С этим кругом людей я столкнулся лицом к лицу впервые. Незачем говорить, что я и раньше не делал себе на их счет никаких иллюзий. Я догадывался, что не боги горшки обжигают. Но все же, признаться, я представлял себе уровень повыше. Впечатление первой встречи я мог бы формулировать словами: люди очень дешево ценят других и не так уж дорого - себя.
В этой связи нелишним будет рассказать следующий эпизод. По инициативе Виктора Адлера, который пытался всячески выразить мне в те дни свое личное сочувствие, граф Чернин предложил мне, мимоходом, прислать в Москву мою библиотеку, оставшуюся в Вене еще в начале войны. Библиотека представляла некоторый интерес, так как за долгие годы эмиграции я собрал обширную коллекцию русской революционной литературы. Не успел я сдержанно поблагодарить дипломата за предложение, как он тут же попросил обратить внимание на двух австрийских пленных, с которыми у нас будто бы дурно обращаются. Прямой и, я бы сказал, подчеркнутый переход от библиотеки к пленным - речь, конечно, шла не о солдатах, а об офицерах из близкого графу Чернину круга - показался мне слишком бесцеремонным. Я сухо ответил, что если сведения Чернина о пленных верны, то я, по обязанности, сделаю все, что должно, но что этот вопрос не стоит ни в какой связи с моей библиотекой. В своих мемуарах Чернин довольно верно передает этот эпизод, отнюдь не отрицая того, что пытался вопрос о пленных связать с библиотекой; наоборот, ему это кажется, видимо, в порядке вещей. Свой рассказ он заканчивает двусмысленной фразой: "Библиотеку он хочет иметь" (стр. 320). Мне остается только прибавить, что немедленно по получении я передал библиотеку одному из научных учреждений Москвы.

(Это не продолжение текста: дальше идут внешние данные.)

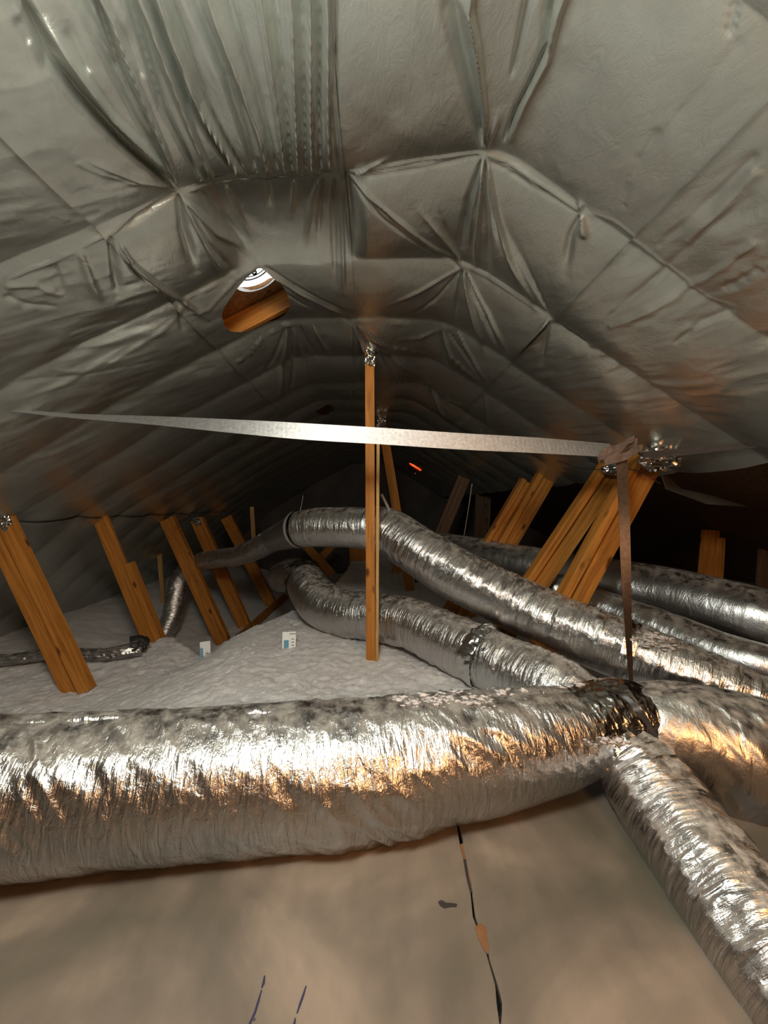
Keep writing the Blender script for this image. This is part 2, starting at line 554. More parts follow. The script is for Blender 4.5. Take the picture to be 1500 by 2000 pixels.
HOLES_PX = [
    [(505, 508), (520, 517), (542, 532), (558, 552), (566, 575), (563, 592), (552, 605), (535, 616), (521, 620),
     (508, 628), (494, 637), (470, 641), (445, 637), (431, 622), (426, 602), (430, 587), (440, 572), (455, 552), (475, 530)],
    [(612, 797), (625, 788), (640, 783), (651, 788), (652, 796), (641, 805), (628, 808)],
    [(798, 902), (826, 901), (828, 912), (820, 922), (806, 922), (797, 913)],
]
HOLES = [[ceil_hit(*p) for p in h] for h in HOLES_PX]


def polyline_disp(X, Y, D, pts, w, amp, mode):
    q = np.array(pts, float)
    m = 3.2 * w
    sel = np.where((X > q[:, 0].min() - m) & (X < q[:, 0].max() + m) & (Y > q[:, 1].min() - m) & (Y < q[:, 1].max() + m))[0]
    if len(sel) == 0:
        return
    x, y = X[sel], Y[sel]
    seg = np.hypot(*(q[1:] - q[:-1]).T)
    tot = seg.sum()
    best = np.full(len(sel), 1e9)
    bt = np.zeros(len(sel))
    acc = 0.0
    for i in range(len(seg)):
        a, b_ = q[i], q[i + 1]
        ab = b_ - a
        t = np.clip(((x - a[0]) * ab[0] + (y - a[1]) * ab[1]) / (seg[i] ** 2 + 1e-12), 0, 1)
        d = np.hypot(x - a[0] - t * ab[0], y - a[1] - t * ab[1])
        up = d < best
        best = np.where(up, d, best)
        bt = np.where(up, (acc + t * seg[i]) / tot, bt)
        acc += seg[i]
    if mode == 'g':
        ww = w * (0.30 + 0.85 * bt)
        aa = amp * 1.35 * smooth(0, 0.10, bt) * (1 - smooth(0.75, 1.0, bt))
    elif mode == 'f':
        amp = amp * 1.35
        ww = w * (0.28 + 0.95 * bt)
        aa = amp * smooth(0, 0.10, bt) * (1 - 0.85 * smooth(0.55, 1.0, bt))
    else:
        w, amp = w * 0.7, amp * 0.5
        ww = w * (0.85 + 0.3 * np.sin(bt * 19))
        aa = amp * smooth(-0.02, 0.06, bt) * (1 - smooth(0.94, 1.02, bt))
    g = np.exp(-np.abs(best / ww) ** 1.6)
    D[sel] += aa * g


def rafter_wobble(x):
    return np.interp(x, [-1.4, -0.6, -0.1, 0.42, 0.8, 1.3], [0.0, 0.065, 0.04, -0.07, -0.03, -0.02])


def ceil_disp(X, Y):
    D = np.zeros_like(X)
    r = np.array(RAFTERS)
    yy = Y - rafter_wobble(X) * np.exp(-((Y - 1.36) / 0.45) ** 2)
    idx = np.clip(np.searchsorted(r, yy) - 1, 0, len(r) - 2)
    t = np.clip((yy - r[idx]) / (r[idx + 1] - r[idx]), 0, 1)
    jit = 0.6 + 0.8 * vn2(idx * 3.7 + 0.5, X * 1.3, 5)
    # between the first two rafters left of the ridge the foil is blown up instead of sagging
    lift = smooth(-0.72, -0.58, X) * smooth(-0.02, -0.14, X) * (np.abs(yy - 1.625) < 0.27)
    D += (0.030 * jit - 0.085 * lift) * (4 * t * (1 - t)) ** 0.8
    # soft billows and crumples, stretched along each slope
    D += 0.030 * (fbm2(X * 2.2, Y * 2.2, 11, 3) - 0.45)
    left = smooth(-0.5, -1.1, X)
    right = smooth(0.6, 1.1, X)
    D += left * 0.016 * ridged(fbm2(X * 3.0 + Y * 1.5, Y * 9.0 - X * 3.0, 23, 3) * 1.1)
    D += right * 0.014 * ridged(fbm2(X * 12.0 + Y * 3, Y * 3.2 - X * 1.0, 31, 3) * 1.1)
    mid = 1 - np.maximum(left, right)
    D += mid * 0.006 * ridged(fbm2(X * 6.0, Y * 5.0, 37, 3))
    for k, (pts, w, a, mode) in enumerate(CREASE):
        g = 1.7 if k < 22 else 1.0
        q = [ceil_hit(*p) for p in pts]
        if k in (2, 3, 7):
            g = 0.6
        elif pts[-1][1] == -10 or k < 2:                # the long gathered folds run on behind the frame
            mode = 'g'
            q.append((q[-1][0] + 0.5 * (q[-1][0] - q[-2][0]), q[-1][1] - 0.25))
        polyline_disp(X, Y, D, q, w * (1.1 if k < 22 else 1), a * g, mode)
    return D


def inside(poly, x, y):
    c = np.zeros(x.shape, bool)
    n = len(poly)
    j = n - 1
    for i in range(n):
        xi, yi = poly[i]
        xj, yj = poly[j]
        cond = ((yi > y) != (yj > y)) & (x < (xj - xi) * (y - yi) / (yj - yi + 1e-15) + xi)
        c ^= cond
        j = i
    return c


def snap(poly, x, y):
    bx, by, bd = x.copy(), y.copy(), np.full(x.shape, 1e9)
    for i in range(len(poly)):
        a, b_ = np.array(poly[i]), np.array(poly[(i + 1) % len(poly)])
        ab = b_ - a
        t = np.clip(((x - a[0]) * ab[0] + (y - a[1]) * ab[1]) / (ab @ ab), 0, 1)
        qx, qy = a[0] + t * ab[0], a[1] + t * ab[1]
        d = np.hypot(x - qx, y - qy)
        up = d < bd
        bx, by, bd = np.where(up, qx, bx), np.where(up, qy, by), np.where(up, d, bd)
    return bx, by


def y_samples():
    ys = list(np.arange(-2.6, 0.70, 0.07))
    y = 0.70
    while y < 11.0:
        ys.append(y)
        y += min(max(0.0030, y * y * 0.0033), 0.036)
    ys.append(11.0)
    return np.array(ys)


def x_samples(a, b_):
    xs = [a]
    while xs[-1] < b_:
        x = xs[-1]
        s = 0.0052 if -1.02 < x < 0.62 else (0.008 if -1.7 < x < 1.6 else (0.016 if x > -3 else 0.05))
        xs.append(x + s)
    xs[-1] = b_
    return np.array(xs)


ceiling = bpy.data.objects.new('ceiling', None)
COL.objects.link(ceiling)
ceiling['kind'] = 'structure'
ceiling['label'] = 'silver grey radiant barrier foil stapled under the sloping roof'
YS = y_samples()


def foil_sheet(a, b_, off, curl_a, curl_b, label):
    xs = x_samples(a, b_)
    X, Y = np.meshgrid(xs, YS)
    sh = X.shape
    X, Y = X.ravel(), Y.ravel()
    keep_all = np.ones(len(X), bool)
    ins = np.zeros(len(X), bool)
    for hp in HOLES:
        i = inside(hp, X, Y)
        ins |= i
    i = np.arange(sh[0] * sh[1]).reshape(sh)
    F4 = np.stack([i[:-1, :-1], i[1:, :-1], i[1:, 1:], i[:-1, 1:]], -1).reshape(-1, 4)
    F4 = F4[~ins[F4].all(1)]
    U = np.stack([X, Y], 1)
    for hp in HOLES:
        ii = inside(hp, X, Y)
        if ii.any():
            X[ii], Y[ii] = snap(hp, X[ii], Y[ii])
    D = ceil_disp(X, Y) + off
    if curl_a:
        D += curl_a * np.exp(-np.abs(X - a) / 0.012) * (0.5 + vn2(Y * 4, Y * 0, 3))
    if curl_b:
        D += curl_b * np.exp(-np.abs(X - b_) / 0.012) * (0.5 + vn2(Y * 4, Y * 0, 4))
    z = base_z(X)
    e = 0.004
    s = (base_z(X + e) - base_z(X - e)) / (2 * e)
    nl = np.sqrt(1 + s * s)
    V = np.stack([X + D * s / nl, Y, CAMZ + z - D / nl], 1)
    used = np.zeros(len(X), bool)
    used[F4.ravel()] = True
    remap = np.cumsum(used) - 1
    o = mesh_obj('foil_sheet', V[used], remap[F4], M_BARRIER, ceiling, True, U[used])
    o['label'] = label
    return o


foil_sheet(-5.3, XP + 0.04, 0.010, 0, 0.0, 'lower grey foil hanging steeply to the left eave')
foil_sheet(XP, -0.945, 0.0, 0, 0, 'grey foil sheet on the left slope')
foil_sheet(-0.985, -0.10, 0.007, 0.005, 0, 'gathered grey foil sheet left of the ridge')
foil_sheet(-0.125, 0.915, 0.0, 0, 0.0, 'grey foil sheet right of the ridge')
foil_sheet(0.900, 2.02, 0.007, 0.006, 0, 'grey foil sheet on the right slope')

# ------------------------------------------------------------------ roof deck, walls, floor
def quad_slab(name, pts, mat, thick, parent=None):
    """flat slab from 4 corner points, thickened along its normal"""
    p = [Vector(q) for q in pts]
    n = (p[1] - p[0]).cross(p[3] - p[0]).normalized() * thick
    v = [*p, *[q + n for q in p]]
    f = [(0, 1, 2, 3), (7, 6, 5, 4), (0, 4, 5, 1), (1, 5, 6, 2), (2, 6, 7, 3), (3, 7, 4, 0)]
    return mesh_obj(name, [tuple(q) for q in v], f, mat, parent)


def struct(o, label):
    o['kind'] = 'structure'
    o['label'] = label
    return o


DECK = 0.17
apex = H + 0.33


def deckL(x):
    return H - SL * (XL - x) + DECK


roof = bpy.data.objects.new('roof_deck', None)
COL.objects.link(roof)
struct(roof, 'brown wooden roof deck above the foil')
zt = deckL(0.02)
VC = P(500, 553, 2.25)          # vent centre
VX, VY, VR = VC.x, 2.245, 0.145


def dz(x):
    return CAMZ + deckL(x)


def deck_with_hole(zf, x0, x1, vx, vy, vr, hw=0.35):
    """slope panels around one round cut-out; zf gives the deck height"""
    def strip(xa, xb, ya, yb):
        quad_slab('deck_panel', [(xa, ya, zf(xa)), (xb, ya, zf(xb)), (xb, yb, zf(xb)), (xa, yb, zf(xa))], M_DECK, 0.02, roof)
    strip(x0, vx - hw, -2.8, 11.4)
    strip(vx + hw, x1, -2.8, 11.4)
    strip(vx - hw, vx + hw, -2.8, vy - hw)
    strip(vx - hw, vx + hw, vy + hw, 11.4)
    nseg = 64
    vv, ff = [], []
    for k in range(nseg):
        a = 2 * math.pi * k / nseg
        c, s = math.cos(a), math.sin(a)
        m = max(abs(c), abs(s))
        for x, y in ((vx + c * vr, vy + s * vr), (vx + c / m * hw, vy + s / m * hw)):
            vv.append((x, y, zf(x)))
            vv.append((x, y, zf(x) + 0.02))
    for k in range(nseg):
        a, b_ = 4 * k, 4 * ((k + 1) % nseg)
        ff += [(a, a + 2, b_ + 2, b_), (a + 1, b_ + 1, b_ + 3, a + 3), (a, b_, b_ + 1, a + 1)]
    mesh_obj('deck_panel', vv, ff, M_DECK, roof)


deck_with_hole(dz, -5.6, 0.02, VX, VY, VR)
# right half: slope, then the bare deck down to the eave
zr = CAMZ + H + SR * XR + DECK
RVX = float(np.mean([p[0] for p in HOLES[2]])) + 0.11
RVY = float(np.mean([p[1] for p in HOLES[2]])) + 0.98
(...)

Исторические обстоятельства сложились так, что делегатам самого революционного режима, который когда-либо знало человечество, пришлось заседать за общим дипломатическим столом с представителями самой реакционной касты среди всех правящих классов. Насколько наши противники боялись взрывчатой силы переговоров с большевиками, свидетельствует тот факт, что они готовы были скорее оборвать переговоры, чем перенести их в нейтральную страну. В своих воспоминаниях Чернин прямо говорит, что в нейтральной стране большевики, при помощи своих международных друзей, неизбежно захватили бы вожжи в свои руки. Официально Чернин сослался на то, что в нейтральной среде Англия и Франция развернули бы немедленно свои интриги, "как открыто, так и за кулисами". Я ответил ему, что наша политика обходится вообще без кулис, так как это орудие старой дипломатии радикально упразднено русским народом, наряду со многими другими вещами, в победоносном восстании 25 октября. Но нам пришлось склониться перед ультиматумом и остаться в Брест-Литовске.